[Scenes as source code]
○ ○ ○ ○ ○ ○ ○
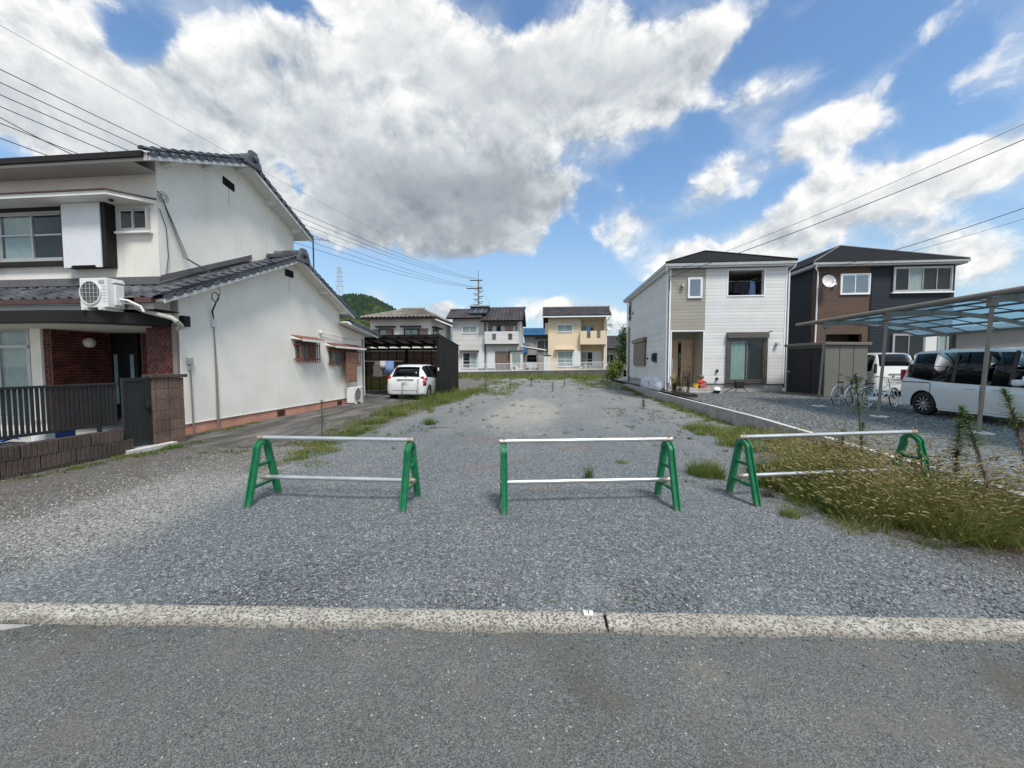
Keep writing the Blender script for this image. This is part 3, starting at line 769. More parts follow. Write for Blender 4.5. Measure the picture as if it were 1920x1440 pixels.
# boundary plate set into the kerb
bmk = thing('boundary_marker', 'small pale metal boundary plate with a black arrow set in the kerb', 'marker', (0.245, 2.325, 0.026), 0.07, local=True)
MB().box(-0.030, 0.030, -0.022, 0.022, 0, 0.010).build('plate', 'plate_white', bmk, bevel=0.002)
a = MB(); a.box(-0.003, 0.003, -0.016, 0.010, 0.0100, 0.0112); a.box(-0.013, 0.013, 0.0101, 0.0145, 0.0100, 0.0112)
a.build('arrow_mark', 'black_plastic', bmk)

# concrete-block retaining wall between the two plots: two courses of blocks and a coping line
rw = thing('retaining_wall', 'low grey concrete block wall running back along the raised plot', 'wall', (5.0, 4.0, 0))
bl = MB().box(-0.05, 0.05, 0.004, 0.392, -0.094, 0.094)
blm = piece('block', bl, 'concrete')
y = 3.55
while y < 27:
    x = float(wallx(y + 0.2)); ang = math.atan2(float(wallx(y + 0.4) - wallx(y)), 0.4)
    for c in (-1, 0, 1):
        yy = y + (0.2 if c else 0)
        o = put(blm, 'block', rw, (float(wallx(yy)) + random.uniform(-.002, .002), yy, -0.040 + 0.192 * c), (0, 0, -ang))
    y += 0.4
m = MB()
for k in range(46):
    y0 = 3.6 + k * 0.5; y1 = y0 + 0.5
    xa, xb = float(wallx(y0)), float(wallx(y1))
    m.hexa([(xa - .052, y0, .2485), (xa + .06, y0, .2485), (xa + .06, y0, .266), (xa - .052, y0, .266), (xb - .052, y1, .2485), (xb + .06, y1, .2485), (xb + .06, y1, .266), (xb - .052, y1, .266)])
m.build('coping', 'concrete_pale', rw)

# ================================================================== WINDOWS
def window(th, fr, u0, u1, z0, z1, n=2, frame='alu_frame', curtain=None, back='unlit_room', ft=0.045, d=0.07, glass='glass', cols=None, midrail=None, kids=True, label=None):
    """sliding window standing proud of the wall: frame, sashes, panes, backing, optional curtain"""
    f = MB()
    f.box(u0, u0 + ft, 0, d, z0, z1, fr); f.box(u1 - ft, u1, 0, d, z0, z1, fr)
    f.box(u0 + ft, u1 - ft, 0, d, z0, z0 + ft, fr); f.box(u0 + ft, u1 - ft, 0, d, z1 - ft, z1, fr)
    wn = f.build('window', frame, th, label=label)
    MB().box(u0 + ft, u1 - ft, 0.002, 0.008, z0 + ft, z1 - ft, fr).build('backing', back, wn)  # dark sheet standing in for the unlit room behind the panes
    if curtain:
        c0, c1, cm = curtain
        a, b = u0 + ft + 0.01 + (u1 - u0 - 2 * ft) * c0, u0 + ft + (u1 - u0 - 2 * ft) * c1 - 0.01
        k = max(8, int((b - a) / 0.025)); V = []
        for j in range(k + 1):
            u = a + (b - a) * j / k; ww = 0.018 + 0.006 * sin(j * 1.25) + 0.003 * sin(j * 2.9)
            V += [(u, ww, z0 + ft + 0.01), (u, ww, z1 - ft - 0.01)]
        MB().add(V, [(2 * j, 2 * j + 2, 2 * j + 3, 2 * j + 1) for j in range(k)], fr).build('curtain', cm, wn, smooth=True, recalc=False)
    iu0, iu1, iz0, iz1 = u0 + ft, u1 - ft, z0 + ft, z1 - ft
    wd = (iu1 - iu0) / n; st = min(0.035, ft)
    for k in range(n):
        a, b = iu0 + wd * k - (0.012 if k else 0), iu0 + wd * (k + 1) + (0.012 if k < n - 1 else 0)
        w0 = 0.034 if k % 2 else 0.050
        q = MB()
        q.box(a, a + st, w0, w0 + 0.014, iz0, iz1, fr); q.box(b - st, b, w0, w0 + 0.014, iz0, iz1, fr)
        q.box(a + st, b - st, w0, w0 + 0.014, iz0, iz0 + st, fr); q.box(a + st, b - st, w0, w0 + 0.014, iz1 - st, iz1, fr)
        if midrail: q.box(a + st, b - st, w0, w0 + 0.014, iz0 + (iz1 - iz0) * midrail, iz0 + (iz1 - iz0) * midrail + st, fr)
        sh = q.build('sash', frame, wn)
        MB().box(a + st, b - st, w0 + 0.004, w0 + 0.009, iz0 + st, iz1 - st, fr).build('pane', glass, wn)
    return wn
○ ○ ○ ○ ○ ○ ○
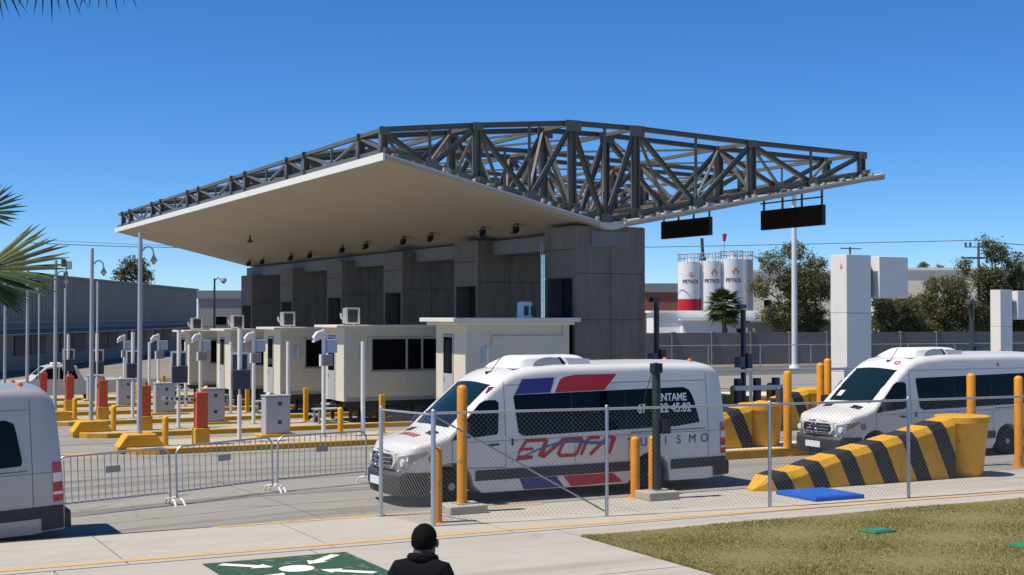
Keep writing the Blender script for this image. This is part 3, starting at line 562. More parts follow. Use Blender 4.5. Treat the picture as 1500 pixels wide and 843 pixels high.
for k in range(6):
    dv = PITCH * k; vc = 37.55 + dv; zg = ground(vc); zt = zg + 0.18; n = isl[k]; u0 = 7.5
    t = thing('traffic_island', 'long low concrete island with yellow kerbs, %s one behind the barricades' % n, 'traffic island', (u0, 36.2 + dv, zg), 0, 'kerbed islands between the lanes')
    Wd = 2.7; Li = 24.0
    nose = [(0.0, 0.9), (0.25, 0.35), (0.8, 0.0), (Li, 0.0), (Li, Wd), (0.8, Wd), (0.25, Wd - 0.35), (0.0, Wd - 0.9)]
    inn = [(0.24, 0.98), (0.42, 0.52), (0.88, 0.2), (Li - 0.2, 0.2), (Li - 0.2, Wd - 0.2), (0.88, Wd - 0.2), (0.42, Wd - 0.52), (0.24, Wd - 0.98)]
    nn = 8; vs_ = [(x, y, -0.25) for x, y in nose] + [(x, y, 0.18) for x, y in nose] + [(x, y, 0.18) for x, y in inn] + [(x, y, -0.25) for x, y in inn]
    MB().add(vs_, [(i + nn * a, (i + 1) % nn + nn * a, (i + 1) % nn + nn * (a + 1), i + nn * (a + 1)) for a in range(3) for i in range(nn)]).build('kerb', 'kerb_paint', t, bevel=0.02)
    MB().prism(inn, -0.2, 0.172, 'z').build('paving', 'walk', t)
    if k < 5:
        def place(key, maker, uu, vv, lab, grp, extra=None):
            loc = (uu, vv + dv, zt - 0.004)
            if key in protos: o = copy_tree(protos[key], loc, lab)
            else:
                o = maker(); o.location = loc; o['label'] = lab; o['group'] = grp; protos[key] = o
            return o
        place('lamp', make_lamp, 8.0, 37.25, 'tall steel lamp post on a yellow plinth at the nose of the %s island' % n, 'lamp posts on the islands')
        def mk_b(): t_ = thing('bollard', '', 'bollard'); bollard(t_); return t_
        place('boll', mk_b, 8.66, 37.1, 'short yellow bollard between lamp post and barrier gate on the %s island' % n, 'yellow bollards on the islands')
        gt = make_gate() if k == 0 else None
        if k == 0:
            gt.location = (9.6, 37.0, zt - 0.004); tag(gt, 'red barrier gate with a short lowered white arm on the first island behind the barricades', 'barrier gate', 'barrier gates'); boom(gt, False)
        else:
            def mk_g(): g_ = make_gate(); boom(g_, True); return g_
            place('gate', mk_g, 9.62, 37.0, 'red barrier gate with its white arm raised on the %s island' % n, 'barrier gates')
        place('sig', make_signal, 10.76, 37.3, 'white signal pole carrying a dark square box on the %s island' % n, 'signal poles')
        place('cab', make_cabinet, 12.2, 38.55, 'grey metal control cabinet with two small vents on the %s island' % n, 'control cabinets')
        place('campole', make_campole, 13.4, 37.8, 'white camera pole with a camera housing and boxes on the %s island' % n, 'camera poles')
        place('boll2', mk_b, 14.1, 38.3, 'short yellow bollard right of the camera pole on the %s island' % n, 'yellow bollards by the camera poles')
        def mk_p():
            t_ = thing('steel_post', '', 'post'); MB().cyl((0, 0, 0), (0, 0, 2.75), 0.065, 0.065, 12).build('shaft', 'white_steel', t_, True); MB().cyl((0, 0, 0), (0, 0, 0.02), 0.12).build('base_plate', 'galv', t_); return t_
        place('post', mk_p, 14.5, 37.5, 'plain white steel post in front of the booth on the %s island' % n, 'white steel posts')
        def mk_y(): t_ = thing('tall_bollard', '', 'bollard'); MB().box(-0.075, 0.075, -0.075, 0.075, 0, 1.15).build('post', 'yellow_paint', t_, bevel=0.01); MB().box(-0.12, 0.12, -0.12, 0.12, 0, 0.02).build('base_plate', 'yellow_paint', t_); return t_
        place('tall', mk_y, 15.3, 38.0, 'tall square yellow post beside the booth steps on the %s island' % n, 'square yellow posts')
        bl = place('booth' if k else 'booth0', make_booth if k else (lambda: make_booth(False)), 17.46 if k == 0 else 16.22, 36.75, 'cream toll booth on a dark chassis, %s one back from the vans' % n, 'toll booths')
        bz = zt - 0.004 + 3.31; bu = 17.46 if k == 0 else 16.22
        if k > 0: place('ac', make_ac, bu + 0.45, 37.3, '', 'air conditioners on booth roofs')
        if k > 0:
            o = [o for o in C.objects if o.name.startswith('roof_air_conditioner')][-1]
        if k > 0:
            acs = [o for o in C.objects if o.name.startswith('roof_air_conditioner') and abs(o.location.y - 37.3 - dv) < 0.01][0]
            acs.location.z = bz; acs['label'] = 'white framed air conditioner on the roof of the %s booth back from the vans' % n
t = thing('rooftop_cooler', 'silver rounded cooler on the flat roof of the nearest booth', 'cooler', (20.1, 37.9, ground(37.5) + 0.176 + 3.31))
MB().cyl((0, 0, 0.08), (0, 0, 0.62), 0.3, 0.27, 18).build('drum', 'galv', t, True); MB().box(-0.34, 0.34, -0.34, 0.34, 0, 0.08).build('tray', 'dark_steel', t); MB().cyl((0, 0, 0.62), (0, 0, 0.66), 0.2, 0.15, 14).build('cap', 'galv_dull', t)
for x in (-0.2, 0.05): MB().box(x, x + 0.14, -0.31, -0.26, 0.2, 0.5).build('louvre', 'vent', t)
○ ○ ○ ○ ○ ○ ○
Above are some lines. Repeat exactly, and only, those from the line that has "were 1920x1440 pixels." through the line that has "a.build('arrow_mark', 'black_plastic', bmk)".

> _Problem solution_:
Keep writing the Blender script for this image. This is part 3, starting at line 769. More parts follow. Write for Blender 4.5. Measure the picture as if it were 1920x1440 pixels.
# boundary plate set into the kerb
bmk = thing('boundary_marker', 'small pale metal boundary plate with a black arrow set in the kerb', 'marker', (0.245, 2.325, 0.026), 0.07, local=True)
MB().box(-0.030, 0.030, -0.022, 0.022, 0, 0.010).build('plate', 'plate_white', bmk, bevel=0.002)
a = MB(); a.box(-0.003, 0.003, -0.016, 0.010, 0.0100, 0.0112); a.box(-0.013, 0.013, 0.0101, 0.0145, 0.0100, 0.0112)
a.build('arrow_mark', 'black_plastic', bmk)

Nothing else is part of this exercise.